PG’s Perry Bean and Black Mountain’s Stephen McBean chat about McBean’s Hiwatt-and-Fender amp setup, his favorite Gibson solidbodies, and his funky home-painted stomps before the band’s June 18, 2016, gig at Mercy Lounge in Nashville.
Stephen McBean’s No. 1 guitar is this 1978 Gibson Les Paul Standard loaded with Sheptone Heartbreaker pickups. He strings it with D’Addario .010 sets.
McBean’s main guitar on his last album was this Squier J Mascis Jazzmaster loaded with Seymour Duncan Antiquity I pickups and strung with D’Addario .010s.
When Black Mountain plays older tunes in Eb, McBean goes with his Gibson SG ’61 Reissue with a Lollar P-90 bridge pickup. To keep the strings taut in this tuning, McBean uses D’Addario .011s.

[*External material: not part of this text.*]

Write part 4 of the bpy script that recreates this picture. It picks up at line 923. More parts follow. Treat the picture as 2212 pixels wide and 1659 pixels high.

For acoustic numbers, McBean relies on this Gibson Gospel dreadnought, which has a Fishman pickup and a finish that became gloriously cracked during a previous tour through frigid Canadian climes.

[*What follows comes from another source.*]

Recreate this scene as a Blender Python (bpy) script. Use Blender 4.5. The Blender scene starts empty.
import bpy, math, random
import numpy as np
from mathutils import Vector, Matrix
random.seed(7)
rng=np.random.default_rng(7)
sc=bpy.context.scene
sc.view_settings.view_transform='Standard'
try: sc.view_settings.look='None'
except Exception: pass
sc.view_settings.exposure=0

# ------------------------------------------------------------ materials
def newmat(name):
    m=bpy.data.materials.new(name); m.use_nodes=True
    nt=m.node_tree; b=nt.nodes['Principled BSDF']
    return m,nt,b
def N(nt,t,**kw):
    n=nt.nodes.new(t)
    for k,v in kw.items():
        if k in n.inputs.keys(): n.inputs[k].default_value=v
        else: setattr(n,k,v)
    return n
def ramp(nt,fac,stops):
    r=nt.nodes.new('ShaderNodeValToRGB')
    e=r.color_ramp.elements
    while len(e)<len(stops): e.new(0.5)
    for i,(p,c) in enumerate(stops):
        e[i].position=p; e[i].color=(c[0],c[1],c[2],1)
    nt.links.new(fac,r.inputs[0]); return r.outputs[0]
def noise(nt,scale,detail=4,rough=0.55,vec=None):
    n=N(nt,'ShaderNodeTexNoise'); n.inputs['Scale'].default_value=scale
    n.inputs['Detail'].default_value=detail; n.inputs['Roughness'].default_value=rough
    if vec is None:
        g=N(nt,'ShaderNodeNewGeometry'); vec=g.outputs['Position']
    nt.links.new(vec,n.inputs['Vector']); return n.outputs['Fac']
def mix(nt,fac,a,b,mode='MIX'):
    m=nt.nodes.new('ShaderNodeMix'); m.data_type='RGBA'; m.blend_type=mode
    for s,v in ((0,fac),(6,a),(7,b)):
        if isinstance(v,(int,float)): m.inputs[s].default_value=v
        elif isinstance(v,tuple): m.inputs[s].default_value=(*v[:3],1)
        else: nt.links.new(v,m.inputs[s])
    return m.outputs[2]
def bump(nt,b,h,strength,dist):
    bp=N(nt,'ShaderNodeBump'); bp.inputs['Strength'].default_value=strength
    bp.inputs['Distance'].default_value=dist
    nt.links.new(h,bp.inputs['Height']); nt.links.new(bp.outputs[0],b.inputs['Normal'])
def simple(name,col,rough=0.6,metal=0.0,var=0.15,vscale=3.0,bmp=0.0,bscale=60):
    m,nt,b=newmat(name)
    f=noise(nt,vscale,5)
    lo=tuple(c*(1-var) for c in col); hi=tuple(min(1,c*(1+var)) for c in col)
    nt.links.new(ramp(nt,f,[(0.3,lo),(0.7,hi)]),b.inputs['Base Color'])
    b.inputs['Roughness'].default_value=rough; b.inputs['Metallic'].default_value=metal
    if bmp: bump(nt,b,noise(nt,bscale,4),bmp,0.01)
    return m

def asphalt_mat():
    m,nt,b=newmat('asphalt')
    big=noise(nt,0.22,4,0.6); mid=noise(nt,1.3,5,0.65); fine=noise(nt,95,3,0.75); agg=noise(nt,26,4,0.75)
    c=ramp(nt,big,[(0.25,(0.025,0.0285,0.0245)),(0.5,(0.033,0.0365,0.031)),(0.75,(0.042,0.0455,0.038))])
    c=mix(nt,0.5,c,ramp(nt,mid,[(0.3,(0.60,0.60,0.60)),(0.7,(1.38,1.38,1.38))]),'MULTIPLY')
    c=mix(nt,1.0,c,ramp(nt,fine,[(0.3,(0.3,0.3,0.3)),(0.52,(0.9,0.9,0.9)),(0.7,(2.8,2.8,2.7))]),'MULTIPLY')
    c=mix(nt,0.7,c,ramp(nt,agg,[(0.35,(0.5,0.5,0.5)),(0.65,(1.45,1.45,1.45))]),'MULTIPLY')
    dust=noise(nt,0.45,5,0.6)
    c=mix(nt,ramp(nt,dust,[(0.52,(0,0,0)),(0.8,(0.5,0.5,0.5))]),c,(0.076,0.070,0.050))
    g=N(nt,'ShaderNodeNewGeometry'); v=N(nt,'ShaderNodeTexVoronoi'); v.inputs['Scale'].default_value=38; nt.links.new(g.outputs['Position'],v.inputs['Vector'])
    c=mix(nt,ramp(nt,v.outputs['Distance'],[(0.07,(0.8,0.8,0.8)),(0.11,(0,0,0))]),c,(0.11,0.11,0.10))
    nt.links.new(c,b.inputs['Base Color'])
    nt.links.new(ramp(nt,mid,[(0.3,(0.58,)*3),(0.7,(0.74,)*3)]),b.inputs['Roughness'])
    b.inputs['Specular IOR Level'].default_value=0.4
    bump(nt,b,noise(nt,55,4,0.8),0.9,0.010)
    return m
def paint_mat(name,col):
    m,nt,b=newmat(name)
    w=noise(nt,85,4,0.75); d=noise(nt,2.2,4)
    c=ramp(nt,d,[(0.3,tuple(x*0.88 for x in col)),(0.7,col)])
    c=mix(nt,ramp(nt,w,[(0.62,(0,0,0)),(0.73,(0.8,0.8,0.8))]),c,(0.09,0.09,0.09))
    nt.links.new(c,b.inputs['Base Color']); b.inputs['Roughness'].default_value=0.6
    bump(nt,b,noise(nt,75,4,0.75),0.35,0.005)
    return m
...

McBean uses a dual-amp rig that combines an early silverface Fender Super Reverb and a 1981 Hiwatt DR504 head driving a Marshall 4x12. He also brings a 1973 Marshall Super Bass 100 head along as a backup and switches it out with the Hiwatt every now and then. The cab McBean pairs with his 50-watt Hiwatt and ’73 Super Bass is an ’80s Marshall 1960 with Celestion 70 speakers.

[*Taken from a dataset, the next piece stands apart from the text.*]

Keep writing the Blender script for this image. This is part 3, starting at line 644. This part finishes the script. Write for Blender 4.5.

McBean uses a Boss TU-2 tuner to keep his 6-strings copacetic, and relies on a handful of dayglow-painted pedals to conjure tones that range from sublime to weird and angry. His pedalboard includes a Robert Keeley Neutrino envelope filter, an Electro-Harmonix Octave Multiplexer, an ’80s DOD Phasor, a Fulltone SoulBender fuzz, a Union Tube & Transistor Swindle overdrive, a Vox V848 Clyde McCoy wah, a TC Electronic Ditto looper, a Framptone Amp Switcher, a Fulltone Supa-Trem, and a six-button, $80 loop-switcher of unknown make.